The New Challenge: Current Expected Credit Loss – Part II

By Gina Omolon

In April 2017, Mazars published our first article on the new Current Expected Credit Loss (“CECL”) standard, under Accounting Standard Update (“ASU”) No. 2016-13. The new credit loss model will not be effective until after 2019, but institutions should have already been taking steps over the past year to understand and prepare for the impact.

In September 2017, the agencies (the Federal Reserve Board, Financial Depository Insurance Corporation, National Credit Union Administration and the Office of the Comptroller of the Currency) published an updated version (from the December 2016 draft) of the interagency Frequently Asked Questions (FAQs) on CECL implementation.

The question our clients still ask is what changes are needed in their current Allowance for Loan and Lease Losses (ALLL) methodology. While the interagency FAQ addresses most of these questions, it has many interesting details. One item that it clarified was how an entity’s status impacts the standard’s effective date. For purposes of the CECL adoption, the agencies provided examples and discussed in more detail three different iterations of effective dates that apply, depending on whether an entity is a Public Business Entity (“PBE”) that is an SEC Filer, a PBE that is not an SEC filer, or an entity that is not a PBE. The FAQ also further clarified certain criteria in the assessment of whether an entity that is not an SEC filer is a PBE. Note that while all SEC filers are PBEs, not all PBEs meet the definition of an SEC filer. The FASB provided the definition of a PBE in its Master Glossary; however, the PBE concept is still fairly complex. Management needs to be familiar with the PBE criteria to know when the new standard will apply to them.
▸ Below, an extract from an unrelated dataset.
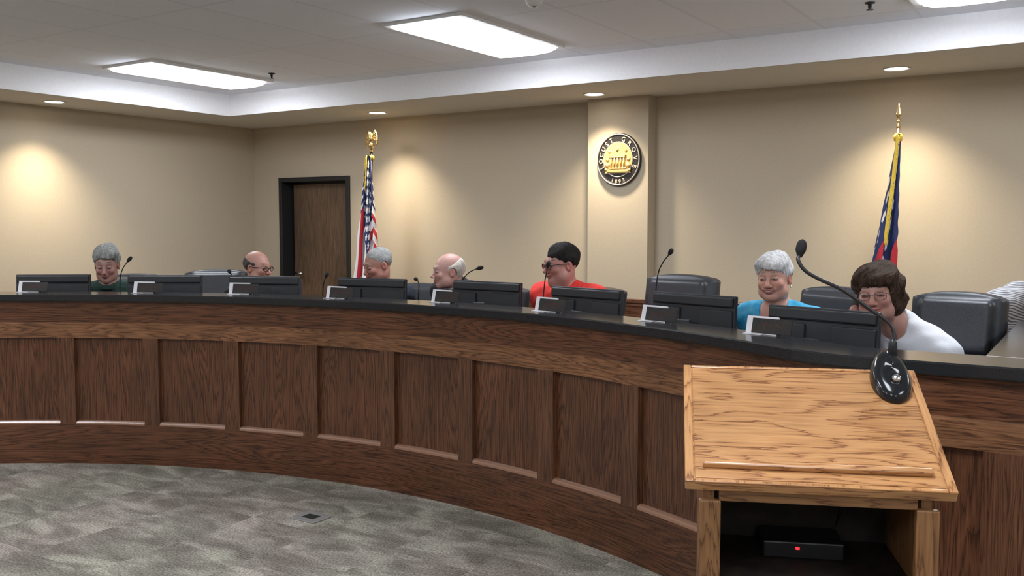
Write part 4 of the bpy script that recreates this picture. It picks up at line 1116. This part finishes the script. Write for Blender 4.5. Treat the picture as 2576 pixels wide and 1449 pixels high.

For a PBE that is an SEC filer, the new credit loss standard is effective for fiscal years beginning after December 15, 2019, including interim periods within those fiscal years. Thus, for a calendar year-end PBE that is an SEC filer, it must first apply the new credit loss standard in its financial statements and regulatory reports (i.e. Call Report) for the quarter ended March 31, 2020. For a PBE that is not an SEC filer, the new standard is effective for fiscal years beginning after December 15, 2020, including interim periods within those fiscal years. For an entity that is not a PBE, the new standard is effective for fiscal years beginning after December 15, 2020 and for interim period financial statements for fiscal years beginning after December 15, 2021. Early application is permitted for all institutions for fiscal years beginning after December 15, 2018, including interim periods within those fiscal years.

The new credit loss standard further requires institutions that are PBEs to disclose credit quality indicators by vintage (i.e. year of origination) for a minimum of five annual reporting periods, with the balance for financing receivables and net investment in leases originated before the fifth annual reporting period shown in the aggregate. For PBEs that are not SEC filers, the FASB allows a “phase-in” approach which permits such entities to disclose three-year vintage information and then phase in over the next two years to the full five-year requirement described earlier.

The interagency FAQ also stated that the agencies will not establish benchmark targets or ranges of allowance levels upon the adoption of CECL or for allowance levels going forward, and that the agencies do not require institutions to reconstruct data from earlier periods, that are not reasonably available, in order to implement CECL. This will hopefully abate some concerns that the implementation of the new CECL standard will be a highly complex process.

Under CECL, the qualitative factors identified in the December 2006 Interagency Policy Statement on the Allowance for Loan and Lease Losses remain appropriate considerations. Historical loss information will be a good starting point; however, an institution should incorporate, as necessary, its expectations of current conditions and reasonable and supportable forecasts not already incorporated in the historical loss information over the contractual term of the asset.

On another note, the FASB Transition Resource Group (TRG) issued tentative decisions during its September 2017 meeting on certain implementation issues relating to the identification and measurement of reasonably expected troubled debt restructuring (TDR) loans under the new credit loss model. There was lack of clarity on the accounting for TDRs under the new ASU as to whether entities should be forecasting all types of reasonably expected future TDRs on a portfolio basis, and including their effect in the calculation of expected credit losses. The TRG clarified in its September 2017 memo that entities should only reflect the effects of a TDR in the allowance for credit losses when a loan is individually identified as a reasonably expected TDR, rather than considering all types of reasonably expected future TDRs on a portfolio basis. The TRG also clarified that an entity must use a discounted cash flow (DCF) method if the TDR involves a concession that can be captured using only a DCF method or reconcilable method, rather than allowing preparers to use various methodologies. These tentative decisions should be a welcome clarification for most financial institutions.

I encourage management to read the interagency FAQ and recent TRG tentative decisions, as these discuss other matters relevant to different entities’ specific circumstances. It is also important for banks to start the process in spite of the current hiatus state. Has management read and educated themselves with the new CECL standard along with the board of directors and other departments that should be involved? Has management determined the applicable effective date of the standard based on the PBE criteria discussed above? Has management outlined the implementation project, including the level of data needed to be collected and maintained to estimate lifetime credit losses under the new standard? Organizations cannot afford to wait to answer these questions – the time to address them is now.